Letztendlich stehen wir - wie auch die betroffenen Bibliotheken - vor einem (nicht neuen) Dilemma:
Fachlich halten wir den Vorstoß der FDP-CDU-Fraktion für weitestgehend begrüßenswert, allerdings ist klar, dass sowohl die inhaltlichen Forderungen im Bibliotheksstärkungsgesetz wie auch die Sonntags- und Mehröffnungen für die wenigsten Bibliotheken als 'ad on' einfach so 'on top' realisiert werden können: Verweigern wollen 'wir' uns nicht, einfach so umsetzen können 'wir' vor Ort nicht.

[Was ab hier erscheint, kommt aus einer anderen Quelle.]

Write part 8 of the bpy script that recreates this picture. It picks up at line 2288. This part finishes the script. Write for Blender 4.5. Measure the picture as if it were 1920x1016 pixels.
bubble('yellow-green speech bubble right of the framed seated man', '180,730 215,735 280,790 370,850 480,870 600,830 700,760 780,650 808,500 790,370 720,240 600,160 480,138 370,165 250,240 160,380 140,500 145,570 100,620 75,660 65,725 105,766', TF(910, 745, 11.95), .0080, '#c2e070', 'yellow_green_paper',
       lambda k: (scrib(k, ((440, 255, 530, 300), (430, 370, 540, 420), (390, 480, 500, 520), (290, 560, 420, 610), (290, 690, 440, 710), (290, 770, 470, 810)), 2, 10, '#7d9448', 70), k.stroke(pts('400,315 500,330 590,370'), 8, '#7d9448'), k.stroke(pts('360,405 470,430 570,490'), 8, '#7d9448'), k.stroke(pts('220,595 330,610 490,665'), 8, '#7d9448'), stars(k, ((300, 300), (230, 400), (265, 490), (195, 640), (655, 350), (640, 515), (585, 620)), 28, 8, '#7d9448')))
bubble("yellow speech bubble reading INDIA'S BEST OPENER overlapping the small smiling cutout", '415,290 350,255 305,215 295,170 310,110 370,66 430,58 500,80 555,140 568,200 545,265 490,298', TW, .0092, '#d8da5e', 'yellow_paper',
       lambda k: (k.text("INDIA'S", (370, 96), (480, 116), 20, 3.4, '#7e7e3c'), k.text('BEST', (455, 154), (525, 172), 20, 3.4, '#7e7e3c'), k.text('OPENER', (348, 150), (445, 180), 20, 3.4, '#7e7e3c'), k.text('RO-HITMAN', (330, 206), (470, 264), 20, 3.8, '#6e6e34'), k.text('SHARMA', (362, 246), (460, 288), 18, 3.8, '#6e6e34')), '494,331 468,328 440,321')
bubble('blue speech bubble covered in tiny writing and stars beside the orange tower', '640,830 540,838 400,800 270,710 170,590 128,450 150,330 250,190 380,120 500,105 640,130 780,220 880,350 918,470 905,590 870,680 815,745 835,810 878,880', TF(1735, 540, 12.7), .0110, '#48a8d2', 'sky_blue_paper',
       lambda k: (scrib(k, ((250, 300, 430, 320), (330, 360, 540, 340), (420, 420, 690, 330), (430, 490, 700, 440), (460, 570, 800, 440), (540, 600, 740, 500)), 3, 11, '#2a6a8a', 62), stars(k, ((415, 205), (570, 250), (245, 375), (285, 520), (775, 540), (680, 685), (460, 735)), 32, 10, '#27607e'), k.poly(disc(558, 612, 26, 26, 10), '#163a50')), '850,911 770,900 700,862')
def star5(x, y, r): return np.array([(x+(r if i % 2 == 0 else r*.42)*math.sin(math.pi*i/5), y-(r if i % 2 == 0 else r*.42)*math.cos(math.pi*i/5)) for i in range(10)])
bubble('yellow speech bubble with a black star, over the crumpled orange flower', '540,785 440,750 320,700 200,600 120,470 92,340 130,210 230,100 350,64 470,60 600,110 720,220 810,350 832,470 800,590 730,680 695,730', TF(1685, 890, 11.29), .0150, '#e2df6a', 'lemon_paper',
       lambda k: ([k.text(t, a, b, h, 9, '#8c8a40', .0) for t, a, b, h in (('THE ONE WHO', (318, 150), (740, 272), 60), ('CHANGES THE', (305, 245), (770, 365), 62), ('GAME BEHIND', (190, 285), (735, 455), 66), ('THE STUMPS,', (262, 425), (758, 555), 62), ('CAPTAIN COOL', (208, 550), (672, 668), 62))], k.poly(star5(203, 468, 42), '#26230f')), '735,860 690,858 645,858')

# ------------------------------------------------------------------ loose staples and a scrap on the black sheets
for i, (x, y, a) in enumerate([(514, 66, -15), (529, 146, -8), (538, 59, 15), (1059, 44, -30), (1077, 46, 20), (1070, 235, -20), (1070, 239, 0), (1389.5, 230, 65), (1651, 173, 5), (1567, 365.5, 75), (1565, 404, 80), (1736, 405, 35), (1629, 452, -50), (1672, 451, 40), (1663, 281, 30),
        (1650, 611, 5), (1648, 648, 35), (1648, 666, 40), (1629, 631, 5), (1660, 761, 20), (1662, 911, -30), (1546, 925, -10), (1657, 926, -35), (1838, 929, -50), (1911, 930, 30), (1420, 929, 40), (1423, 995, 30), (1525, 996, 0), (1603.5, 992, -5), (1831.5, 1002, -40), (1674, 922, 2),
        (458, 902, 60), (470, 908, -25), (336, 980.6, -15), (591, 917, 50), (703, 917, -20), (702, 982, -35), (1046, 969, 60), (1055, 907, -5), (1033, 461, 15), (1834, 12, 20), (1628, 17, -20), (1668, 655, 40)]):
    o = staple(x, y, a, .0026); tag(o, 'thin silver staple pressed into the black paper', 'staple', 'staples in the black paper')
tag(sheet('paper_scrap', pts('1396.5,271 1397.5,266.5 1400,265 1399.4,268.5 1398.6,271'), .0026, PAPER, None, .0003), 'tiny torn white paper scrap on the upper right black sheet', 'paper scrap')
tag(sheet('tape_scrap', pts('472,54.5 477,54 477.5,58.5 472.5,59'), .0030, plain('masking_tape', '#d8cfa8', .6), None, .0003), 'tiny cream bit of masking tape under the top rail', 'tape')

Wie eingangs erwähnt, diskutieren Mitte September vbnw und BIB mit ausgewählten Expertinnen und Experten aus Bibliotheken, Politik und ver.di in Köln, um hier für die konkretere operative Umsetzung Lösungen zu finden. Wir werden sicher im Rahmen des BIBcamps in Köln am 15./16.November Gelegenheit haben, weiter zu informieren und auch ausführlicher zu diskutieren.

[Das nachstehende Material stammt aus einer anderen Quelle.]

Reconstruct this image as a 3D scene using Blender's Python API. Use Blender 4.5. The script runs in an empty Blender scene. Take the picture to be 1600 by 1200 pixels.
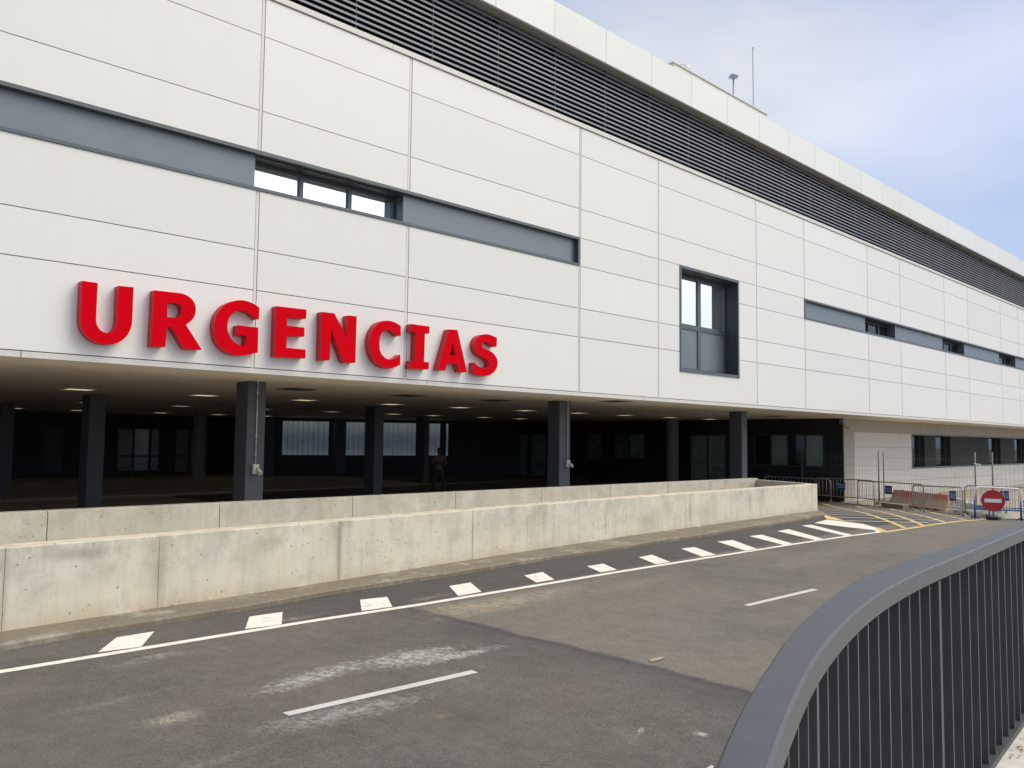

Eine Online-Diskussion, die gefordert wird, halten wir bei der Komplexität der Dinge für nicht einfach, haben aber auch noch nicht die Idee für die ‚richtige’ Plattform. Konkrete Vorschläge nehmen wir gerne an!
Derweil möchten wir Sie erneut – ob BIB-Mitglied oder nicht – einladen, an einer der beiden verbleibenden Diskussionsrunden teilzunehmen:
- UB Münster | Regierungsbezirk Münster August, 16.30 bis 19.00h Moderation: Tom Becker, BIB Bundesvorstand
- Stadtbibliothek Bonn | Regierungsbezirk Köln September, 16.30 bis 19.00h Moderation: Tom Becker, BIB Bundesvorstand und Maik Schild-Steiniger, BIB Landesvorstand NRW
Um Anmeldung wird gebeten unter https://terminplaner4.dfn.de/A2sWI3KoRdJchkqi.
Bei weiteren Fragen und für weitere Gesprächen sind wir im Bundesvorstand und auch in der BIB-Landesgruppe NRW jederzeit für Sie ansprechbar!
Gastbeitrag des BIB-Bundesvorstandsmitglieds Tom Becker | 9. August 2019
Anmerkung:
Der Autor hat sich seit mehreren Jahren klar zur Änderung des Bundesarbeitszeitgesetzes positioniert und unterstützt nachdrücklich die Möglichkeit zur Sonntagsöffnung in Öffentlichen Bibliotheken, nicht nur in NRW.